Task brief >>
Starting at the first line of the data, print each line verbatim up to and including the line bearing "PI = math.pi", omitting pictures.

━━━ Stored data

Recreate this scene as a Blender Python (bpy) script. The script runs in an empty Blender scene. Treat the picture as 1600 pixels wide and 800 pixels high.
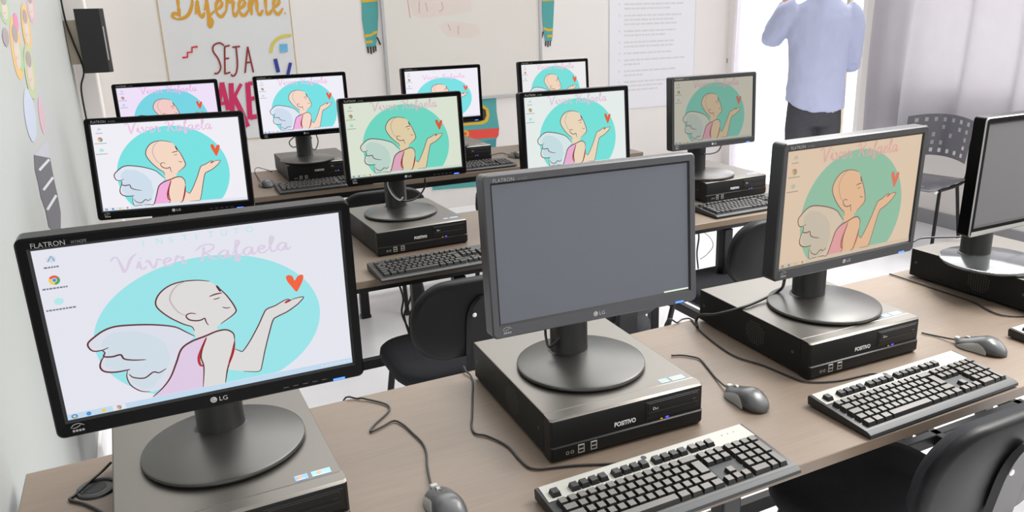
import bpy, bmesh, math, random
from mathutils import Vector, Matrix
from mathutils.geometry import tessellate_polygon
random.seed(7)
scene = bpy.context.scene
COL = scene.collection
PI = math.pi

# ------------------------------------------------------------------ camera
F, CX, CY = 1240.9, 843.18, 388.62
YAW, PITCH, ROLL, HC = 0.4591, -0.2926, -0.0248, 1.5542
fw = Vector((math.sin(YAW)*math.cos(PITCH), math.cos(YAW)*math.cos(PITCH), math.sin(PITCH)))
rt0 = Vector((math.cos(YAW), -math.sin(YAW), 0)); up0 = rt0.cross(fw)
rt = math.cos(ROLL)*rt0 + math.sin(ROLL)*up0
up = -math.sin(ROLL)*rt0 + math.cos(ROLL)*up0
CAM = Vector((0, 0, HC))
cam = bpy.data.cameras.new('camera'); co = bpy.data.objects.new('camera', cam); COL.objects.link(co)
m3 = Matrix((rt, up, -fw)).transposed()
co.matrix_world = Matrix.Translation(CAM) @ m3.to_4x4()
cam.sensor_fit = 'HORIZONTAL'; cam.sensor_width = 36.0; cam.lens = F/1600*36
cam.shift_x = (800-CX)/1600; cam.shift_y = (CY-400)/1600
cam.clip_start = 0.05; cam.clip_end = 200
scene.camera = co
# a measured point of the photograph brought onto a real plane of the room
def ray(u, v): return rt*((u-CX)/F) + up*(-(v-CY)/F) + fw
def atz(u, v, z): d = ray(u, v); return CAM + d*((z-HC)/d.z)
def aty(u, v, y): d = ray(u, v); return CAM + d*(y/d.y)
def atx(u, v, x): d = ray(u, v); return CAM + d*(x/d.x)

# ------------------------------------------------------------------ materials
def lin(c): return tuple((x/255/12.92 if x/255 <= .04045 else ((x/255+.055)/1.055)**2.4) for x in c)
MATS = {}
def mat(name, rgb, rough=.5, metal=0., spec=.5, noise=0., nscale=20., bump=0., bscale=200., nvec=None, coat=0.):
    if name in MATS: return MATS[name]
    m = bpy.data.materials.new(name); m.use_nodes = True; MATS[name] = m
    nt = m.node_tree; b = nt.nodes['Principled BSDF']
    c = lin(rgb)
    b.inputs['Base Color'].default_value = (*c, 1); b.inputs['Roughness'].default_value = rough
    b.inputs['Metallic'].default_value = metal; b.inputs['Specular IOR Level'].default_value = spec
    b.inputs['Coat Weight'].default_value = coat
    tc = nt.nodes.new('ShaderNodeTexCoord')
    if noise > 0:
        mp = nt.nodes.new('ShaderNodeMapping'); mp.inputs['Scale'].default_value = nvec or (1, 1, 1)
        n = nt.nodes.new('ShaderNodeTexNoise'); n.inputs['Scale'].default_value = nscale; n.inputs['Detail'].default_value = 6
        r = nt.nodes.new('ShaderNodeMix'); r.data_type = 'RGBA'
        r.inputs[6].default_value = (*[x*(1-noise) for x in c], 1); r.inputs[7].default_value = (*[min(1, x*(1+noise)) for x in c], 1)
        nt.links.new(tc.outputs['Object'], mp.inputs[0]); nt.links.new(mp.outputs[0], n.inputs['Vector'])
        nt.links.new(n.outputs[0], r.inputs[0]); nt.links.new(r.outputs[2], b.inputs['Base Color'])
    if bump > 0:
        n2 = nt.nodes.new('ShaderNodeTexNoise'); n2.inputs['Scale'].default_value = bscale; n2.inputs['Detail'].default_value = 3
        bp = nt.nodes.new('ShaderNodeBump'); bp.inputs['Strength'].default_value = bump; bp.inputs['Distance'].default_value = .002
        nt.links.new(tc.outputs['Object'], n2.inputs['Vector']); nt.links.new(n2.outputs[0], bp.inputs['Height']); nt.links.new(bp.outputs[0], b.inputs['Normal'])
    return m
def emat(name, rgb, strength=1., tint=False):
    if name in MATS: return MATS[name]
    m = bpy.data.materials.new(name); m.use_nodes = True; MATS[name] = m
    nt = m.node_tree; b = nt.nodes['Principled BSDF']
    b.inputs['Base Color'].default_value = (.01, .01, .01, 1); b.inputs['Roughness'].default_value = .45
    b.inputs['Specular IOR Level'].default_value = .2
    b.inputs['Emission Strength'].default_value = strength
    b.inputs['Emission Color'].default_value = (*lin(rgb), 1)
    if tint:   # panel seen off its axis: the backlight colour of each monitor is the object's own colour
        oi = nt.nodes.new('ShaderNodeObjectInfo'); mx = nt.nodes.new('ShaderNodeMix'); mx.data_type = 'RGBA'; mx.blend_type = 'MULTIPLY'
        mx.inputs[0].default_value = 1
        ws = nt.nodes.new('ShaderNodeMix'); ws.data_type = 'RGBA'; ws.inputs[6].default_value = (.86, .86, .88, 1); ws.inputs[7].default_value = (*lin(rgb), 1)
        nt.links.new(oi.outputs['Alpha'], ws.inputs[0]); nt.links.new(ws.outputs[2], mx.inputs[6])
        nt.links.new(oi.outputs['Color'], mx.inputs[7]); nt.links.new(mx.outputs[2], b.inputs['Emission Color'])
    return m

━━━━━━

Task output >>
Recreate this scene as a Blender Python (bpy) script. The script runs in an empty Blender scene. Treat the picture as 1600 pixels wide and 800 pixels high.
import bpy, bmesh, math, random
from mathutils import Vector, Matrix
from mathutils.geometry import tessellate_polygon
random.seed(7)
scene = bpy.context.scene
COL = scene.collection
PI = math.pi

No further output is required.